Prima uscita ufficiale della Incienso dell'amico Anthony Naples, l'album costituisce una sorta di viaggio nella memoria del suo firmatario, che seleziona per l'occasione gli anni trascorsi in Florida, e la colonna sonora che ne ha accompagnato la permanenza, costituita essenzialmente da dancehall, reggaeton e dalle trascinanti tessiture ritmiche della musica caraibica. Traendo spunto da questi suoni, ma riadattandoli in un contesto che ne destabilizza totalmente la natura e gli intenti, il produttore concepisce un lavoro di totale ripensamento delle coordinate entro cui si muove la musica da ballo del Golfo del Messico, conferendo una prospettiva freschissima e quantomeno insolita anche in un ambiente fervido come quello della “latin electronica”. Il discorso non poteva farsi più eccitante.
Quasi una sorta di incrocio a tre tra le tendenze più ambientali della creatività di Piñeyro, l'istintivo dinamismo deep delle produzioni a nome DJ Wey e la trascinante verve caraibica estratta dalle camere della memoria, il suono escogitato con la più recente ragione sociale non si limita alla giustapposizione, alla shock-value provocata dal contrasto di elementi così difformi per provenienza ed estrazione. Operando sui ritmi con un approccio sincopato, spastico, che accentua l'andamento in tempi dispari delle tracce e le sottigliezze compositive, l'autore li inserisce in alvei astratti, in flussi sintetici sfumati e delicati, che oltre a mitigarne (con intensità variabile) l'esplosività e le sfumature dance, dona loro spiccate fattezze oniriche, in una sorta di espressività distaccata e subconscia che tiene fede al concept mnemonico di base. Ne deriva un ascolto di grande compattezza, omogeneo nei suoi pilastri-chiave ma poi libero di esplorare la formula nella massima libertà, esibendo di volta in volta un lato diverso di questa peculiare miscela “deep-reggaeton”.

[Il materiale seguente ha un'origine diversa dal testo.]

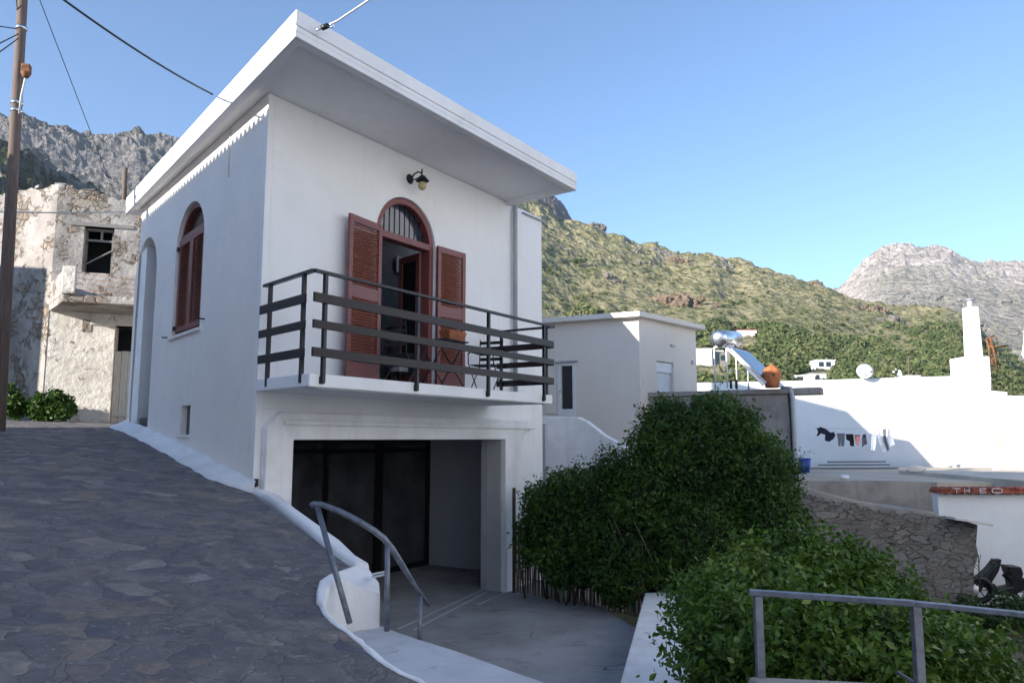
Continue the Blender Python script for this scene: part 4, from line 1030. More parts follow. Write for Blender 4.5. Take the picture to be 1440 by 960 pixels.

“Las Palmas” fluttua estatica su un mare di soavi carezze ambientali, ammorbidendo all'inverosimile il destrutturato riddim dancehall di base, tra i più intricati e asimmetrici della raccolta, in uno smagliante bilanciamento tra pieni e vuoti. “Esteban” punta invece a una maggiore immediatezza nella composizione, eppure la confluenza degli elementi non potrebbe essere più completa, con il pattern simil-cubano in superficie (sempre sottilmente in asincrono) a rappresentare quasi una sorta di drone d'accompagnamento rispetto alla cristallina lucidità dell'ambientazione di sottofondo.
“Todo Era Azul” si sdoppia in due movimenti distinti, dapprima facendo in modo che le cadenze latine siano più una questione di contesto che di sostegno ritmico (affidato a un interessante taglio breakbeat mandato al rallentatore), successivamente spingendo con maggiore forza sulla carica dance, sia attraverso più evidenti pulsazioni dub (come d'altronde da titolo), sia tramite un'impronta percussiva decisamente più marcata, che porge il fianco all'ambiente dei club come nessun altro brano.
Se poi addirittura fanno capolino degli spunti vocali, non possono che apparire in forma del tutto dissociata, piccoli frammenti a mo' di mantra a intervallare le brevi melodie sintetiche e a sottolineare le sbilenche cadenze dei beat (la conclusiva “Yo Ran (Do)”, sorta di risposta più briosa al deliquio subacqueo di “Acostados”). Nel dischiudere al mondo l'ennesimo lato della sua irrefrenabile spinta creativa, Brian Piñeyro ha intercettato con questa declinazione evocativa di reggaeton e dancehall il suo momento più personale e originale, quello che potrebbe schiudergli un circolo di appassionati tutt'altro che indifferente. Il mordente e il savoir-faire non mancano affatto, le premesse per ulteriori scintille ci sono tutte.